9. Desa Punan Bengalun.

               Desa Punan Bengalun dibentuk oleh Kepala Kampung Bengalun  (Aki Utup dan Pak Yanci) pada tahun 1959, dengan kedudukan di Kuala Somodondom. Kepala kampungnya bernama Aki Bilat, dengan penduduk berjumlah lebih kurang 5 kk. Waktu itu suku ini masih kental dengan budaya yang disebut MUBUT. (Mubut arti  berpindah-pindah dari satu daerah ke daerah lain sesuai dengan musim buah atau musim babi). Karena itulah suku ini mempunyai tradisi hanya memiliki pondok-pondok darurat paling lama bertahan 1 – 2 bulan sesuai dengan musim yang ada. Sejak saat itu orang-orang Bulusu Sesua berusaha memberikan penyuluhan/pembinaan, bahkan membantu tenaga dengan tujuan agar keluarga dan sahabat mereka orang-orang Punan ini bisa membangun suatu perkampungan yang menetap agar bisa dilayani kesehatan dan pendidikannya dengan  sebaik-baiknya.
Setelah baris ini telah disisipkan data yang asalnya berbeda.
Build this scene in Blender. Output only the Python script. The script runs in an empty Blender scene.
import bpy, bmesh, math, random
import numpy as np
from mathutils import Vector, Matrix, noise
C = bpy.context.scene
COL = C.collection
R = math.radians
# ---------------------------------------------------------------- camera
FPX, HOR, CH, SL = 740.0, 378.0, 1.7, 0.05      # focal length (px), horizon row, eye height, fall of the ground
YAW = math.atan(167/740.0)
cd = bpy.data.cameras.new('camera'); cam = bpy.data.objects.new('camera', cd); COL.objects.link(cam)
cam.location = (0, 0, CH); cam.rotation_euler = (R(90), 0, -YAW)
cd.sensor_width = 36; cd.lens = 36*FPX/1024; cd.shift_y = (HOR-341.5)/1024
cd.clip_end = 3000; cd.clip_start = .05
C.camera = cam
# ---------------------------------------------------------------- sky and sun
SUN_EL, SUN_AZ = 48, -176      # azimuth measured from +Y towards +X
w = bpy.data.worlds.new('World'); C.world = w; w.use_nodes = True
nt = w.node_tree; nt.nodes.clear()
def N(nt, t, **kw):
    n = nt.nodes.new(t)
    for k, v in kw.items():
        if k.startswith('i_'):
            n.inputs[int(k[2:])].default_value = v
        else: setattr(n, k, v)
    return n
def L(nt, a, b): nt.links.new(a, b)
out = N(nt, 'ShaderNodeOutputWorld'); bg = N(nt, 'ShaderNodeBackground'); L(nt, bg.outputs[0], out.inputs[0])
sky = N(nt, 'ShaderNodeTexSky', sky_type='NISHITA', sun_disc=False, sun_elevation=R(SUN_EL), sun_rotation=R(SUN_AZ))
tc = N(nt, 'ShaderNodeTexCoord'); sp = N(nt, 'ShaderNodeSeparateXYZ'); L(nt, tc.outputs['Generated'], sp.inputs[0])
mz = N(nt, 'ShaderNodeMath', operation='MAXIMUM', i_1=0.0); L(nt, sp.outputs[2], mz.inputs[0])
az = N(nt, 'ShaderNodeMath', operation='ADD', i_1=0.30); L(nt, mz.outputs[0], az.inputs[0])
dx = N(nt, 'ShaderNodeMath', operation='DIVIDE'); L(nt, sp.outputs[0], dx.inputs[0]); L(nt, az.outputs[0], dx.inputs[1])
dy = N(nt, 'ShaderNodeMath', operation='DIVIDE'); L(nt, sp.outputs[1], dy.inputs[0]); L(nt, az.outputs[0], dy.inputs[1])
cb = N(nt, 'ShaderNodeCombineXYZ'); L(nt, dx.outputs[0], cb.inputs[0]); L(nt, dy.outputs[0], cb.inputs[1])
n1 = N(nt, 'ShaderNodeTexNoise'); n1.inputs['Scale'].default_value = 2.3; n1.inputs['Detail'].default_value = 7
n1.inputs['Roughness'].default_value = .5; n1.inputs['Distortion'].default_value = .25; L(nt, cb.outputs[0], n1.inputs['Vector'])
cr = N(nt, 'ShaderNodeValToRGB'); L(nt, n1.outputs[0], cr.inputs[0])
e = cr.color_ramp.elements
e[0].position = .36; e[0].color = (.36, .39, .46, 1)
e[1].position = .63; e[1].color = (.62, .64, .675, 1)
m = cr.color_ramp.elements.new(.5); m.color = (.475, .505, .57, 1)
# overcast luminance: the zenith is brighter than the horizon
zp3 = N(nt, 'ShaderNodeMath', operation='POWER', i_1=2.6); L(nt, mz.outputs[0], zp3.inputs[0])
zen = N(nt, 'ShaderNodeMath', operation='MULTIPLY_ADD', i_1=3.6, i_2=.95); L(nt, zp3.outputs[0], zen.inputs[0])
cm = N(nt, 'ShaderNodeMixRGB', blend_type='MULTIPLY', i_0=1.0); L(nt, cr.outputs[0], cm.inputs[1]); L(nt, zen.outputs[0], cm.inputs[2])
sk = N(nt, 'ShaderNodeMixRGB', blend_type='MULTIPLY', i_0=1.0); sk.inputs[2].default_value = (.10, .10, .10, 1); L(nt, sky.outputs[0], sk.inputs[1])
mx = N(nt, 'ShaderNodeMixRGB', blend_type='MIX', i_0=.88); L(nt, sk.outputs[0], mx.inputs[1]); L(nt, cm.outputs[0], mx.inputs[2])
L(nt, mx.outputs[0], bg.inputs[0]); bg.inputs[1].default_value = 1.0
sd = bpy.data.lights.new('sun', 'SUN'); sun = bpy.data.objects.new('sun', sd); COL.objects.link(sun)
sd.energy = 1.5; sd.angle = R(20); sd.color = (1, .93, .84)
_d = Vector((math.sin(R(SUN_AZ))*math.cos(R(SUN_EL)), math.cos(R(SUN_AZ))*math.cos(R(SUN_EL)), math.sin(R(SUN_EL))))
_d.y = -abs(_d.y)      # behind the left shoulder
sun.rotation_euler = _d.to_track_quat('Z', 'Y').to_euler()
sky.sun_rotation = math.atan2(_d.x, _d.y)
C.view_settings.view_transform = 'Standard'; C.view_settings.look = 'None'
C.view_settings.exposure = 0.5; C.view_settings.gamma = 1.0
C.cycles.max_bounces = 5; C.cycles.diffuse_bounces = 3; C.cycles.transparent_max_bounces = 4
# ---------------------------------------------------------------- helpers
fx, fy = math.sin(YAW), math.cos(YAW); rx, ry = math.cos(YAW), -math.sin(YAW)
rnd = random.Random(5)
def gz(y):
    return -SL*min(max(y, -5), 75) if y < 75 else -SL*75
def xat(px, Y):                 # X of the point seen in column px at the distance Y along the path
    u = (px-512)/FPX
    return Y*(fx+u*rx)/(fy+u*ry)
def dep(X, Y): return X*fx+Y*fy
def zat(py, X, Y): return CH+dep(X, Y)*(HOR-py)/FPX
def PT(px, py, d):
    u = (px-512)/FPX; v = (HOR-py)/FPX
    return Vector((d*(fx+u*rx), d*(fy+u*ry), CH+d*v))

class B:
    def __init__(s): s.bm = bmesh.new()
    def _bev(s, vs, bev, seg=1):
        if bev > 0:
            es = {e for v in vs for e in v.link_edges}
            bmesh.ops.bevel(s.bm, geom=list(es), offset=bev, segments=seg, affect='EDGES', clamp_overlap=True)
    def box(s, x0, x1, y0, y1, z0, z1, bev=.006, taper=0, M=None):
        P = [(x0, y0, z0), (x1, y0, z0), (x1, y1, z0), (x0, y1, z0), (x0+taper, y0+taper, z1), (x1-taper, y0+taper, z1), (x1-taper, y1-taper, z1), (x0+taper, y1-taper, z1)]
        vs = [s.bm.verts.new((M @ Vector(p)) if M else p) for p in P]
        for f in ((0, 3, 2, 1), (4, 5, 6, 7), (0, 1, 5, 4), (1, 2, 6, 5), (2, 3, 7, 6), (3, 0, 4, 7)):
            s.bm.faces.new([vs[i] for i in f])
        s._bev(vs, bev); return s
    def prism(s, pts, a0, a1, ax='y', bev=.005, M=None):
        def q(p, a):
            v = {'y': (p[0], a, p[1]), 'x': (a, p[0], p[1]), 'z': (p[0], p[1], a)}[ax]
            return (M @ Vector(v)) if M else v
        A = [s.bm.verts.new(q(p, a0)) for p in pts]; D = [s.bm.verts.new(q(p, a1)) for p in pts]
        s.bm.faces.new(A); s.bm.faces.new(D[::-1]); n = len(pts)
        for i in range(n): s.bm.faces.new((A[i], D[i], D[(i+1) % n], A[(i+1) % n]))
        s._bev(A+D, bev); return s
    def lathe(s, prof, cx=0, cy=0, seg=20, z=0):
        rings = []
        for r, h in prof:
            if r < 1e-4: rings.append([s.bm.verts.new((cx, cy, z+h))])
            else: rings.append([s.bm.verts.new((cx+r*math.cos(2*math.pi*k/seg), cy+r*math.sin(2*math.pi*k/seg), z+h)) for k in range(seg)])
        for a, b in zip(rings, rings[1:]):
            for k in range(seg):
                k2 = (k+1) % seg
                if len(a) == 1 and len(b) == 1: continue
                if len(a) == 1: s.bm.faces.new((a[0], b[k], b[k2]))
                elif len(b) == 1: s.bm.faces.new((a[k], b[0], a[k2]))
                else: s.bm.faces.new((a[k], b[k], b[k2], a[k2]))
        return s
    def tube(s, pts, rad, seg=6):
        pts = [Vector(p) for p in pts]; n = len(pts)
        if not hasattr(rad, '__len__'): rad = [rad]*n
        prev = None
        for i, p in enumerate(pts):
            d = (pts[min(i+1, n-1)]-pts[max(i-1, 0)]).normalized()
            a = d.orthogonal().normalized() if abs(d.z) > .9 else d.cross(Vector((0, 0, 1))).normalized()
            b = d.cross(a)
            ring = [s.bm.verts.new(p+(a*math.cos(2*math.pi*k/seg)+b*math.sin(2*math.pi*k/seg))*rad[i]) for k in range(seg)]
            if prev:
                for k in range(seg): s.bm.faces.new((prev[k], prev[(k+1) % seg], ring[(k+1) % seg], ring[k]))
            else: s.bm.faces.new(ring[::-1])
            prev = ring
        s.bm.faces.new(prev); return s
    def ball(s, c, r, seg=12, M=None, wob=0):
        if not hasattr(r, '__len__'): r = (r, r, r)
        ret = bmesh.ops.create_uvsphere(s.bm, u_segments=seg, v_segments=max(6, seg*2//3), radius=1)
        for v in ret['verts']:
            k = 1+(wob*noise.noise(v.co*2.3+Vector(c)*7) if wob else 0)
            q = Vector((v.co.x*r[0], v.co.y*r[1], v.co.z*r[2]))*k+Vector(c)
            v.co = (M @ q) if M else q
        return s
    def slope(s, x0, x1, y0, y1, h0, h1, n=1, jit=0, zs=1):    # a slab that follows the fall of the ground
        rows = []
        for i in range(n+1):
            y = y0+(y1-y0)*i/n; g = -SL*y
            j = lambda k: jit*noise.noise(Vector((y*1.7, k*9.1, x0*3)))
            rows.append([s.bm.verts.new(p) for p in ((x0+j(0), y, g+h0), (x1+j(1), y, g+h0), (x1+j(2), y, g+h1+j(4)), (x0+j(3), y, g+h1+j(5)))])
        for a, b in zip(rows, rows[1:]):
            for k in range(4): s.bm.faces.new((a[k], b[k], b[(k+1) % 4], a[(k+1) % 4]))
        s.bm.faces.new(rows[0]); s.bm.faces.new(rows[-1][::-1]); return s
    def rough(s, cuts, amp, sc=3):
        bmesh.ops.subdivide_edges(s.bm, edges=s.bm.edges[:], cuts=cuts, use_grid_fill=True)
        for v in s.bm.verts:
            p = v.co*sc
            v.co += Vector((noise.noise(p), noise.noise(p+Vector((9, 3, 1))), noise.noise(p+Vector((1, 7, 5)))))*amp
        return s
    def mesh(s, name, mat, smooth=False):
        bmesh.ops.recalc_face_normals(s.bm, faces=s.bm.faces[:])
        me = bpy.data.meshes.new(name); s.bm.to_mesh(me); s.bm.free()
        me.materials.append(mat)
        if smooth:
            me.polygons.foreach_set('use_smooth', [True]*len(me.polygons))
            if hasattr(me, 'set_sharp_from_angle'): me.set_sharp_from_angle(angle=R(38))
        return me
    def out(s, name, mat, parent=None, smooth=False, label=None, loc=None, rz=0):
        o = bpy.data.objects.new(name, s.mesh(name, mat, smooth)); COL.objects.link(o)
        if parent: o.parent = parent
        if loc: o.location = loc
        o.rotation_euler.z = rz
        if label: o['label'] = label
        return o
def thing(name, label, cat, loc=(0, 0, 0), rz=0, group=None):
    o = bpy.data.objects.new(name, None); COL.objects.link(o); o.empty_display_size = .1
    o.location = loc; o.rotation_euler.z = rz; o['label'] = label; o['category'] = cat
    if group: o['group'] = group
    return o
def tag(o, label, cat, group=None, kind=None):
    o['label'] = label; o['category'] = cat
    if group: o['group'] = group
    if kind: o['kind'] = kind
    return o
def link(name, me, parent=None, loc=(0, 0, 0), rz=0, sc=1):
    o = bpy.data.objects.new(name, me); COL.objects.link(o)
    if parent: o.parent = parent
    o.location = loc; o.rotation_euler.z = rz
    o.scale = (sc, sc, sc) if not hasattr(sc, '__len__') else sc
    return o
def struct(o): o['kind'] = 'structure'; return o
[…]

Sebagai bukti keseriusan Sesua membangun mereka ini adalah dengan membangun satu unit sekolah umum di Kampung Lali, dan  menempatkan 2 kali guru sekolah yaitu Pak Abia (alm), dan Pak Yukang (tahun 1960 an).   Selanjutnya pada tahun 1980 an, terjalinlah kerjasama antara masyarakat Desa Sesua dengan Gereja Kristen Pemancar Injil (GKPI) melalui Progaram Perkemahan Pemuda secara Sinodal yang dipimpin oleh Bpk Jabin Jantje, dibuatlah denah dan tebasan /paret untuk perkampungan mereka di Mangkuasar seperti yang ada sekarang ini.  Karena itulah Masyarakat Desa Punan Bengalun merupakan Desa Binaan Desa Sesua dan dibantu oleh gereja GKPI. bah sekarang ini lebih dipererat lagi hubungan kedua desa ini  menjadi hubungan kekeluargaan,adat, dan budaya.

  
 NARA SUMBER :                                                                          
                                                                                                                                                   DISIMPULKAN DARI
   1. I M U S                 : ( 70 Tahun )                                           WAWANCARA / DISKUSI :
   2. YANCUR                ( 63  Tahun )
   3. I S U N                 : ( 65  Tahun )                                           Tanggal : 07 Okt. 1968
   4. YANCI                 : ( 60  Tahun )                                           Oleh: Drs. Jabin Jantje. 
   5. YASIR                  : ( 60  Tahun )                                                
   6. NANANG             : ( 59  Tahun )                                               


Disalin kembali sesuai aslinya  pada tanggal :  18 April  2012.


Oleh



                                                         ( Drs. Jabin Jantje )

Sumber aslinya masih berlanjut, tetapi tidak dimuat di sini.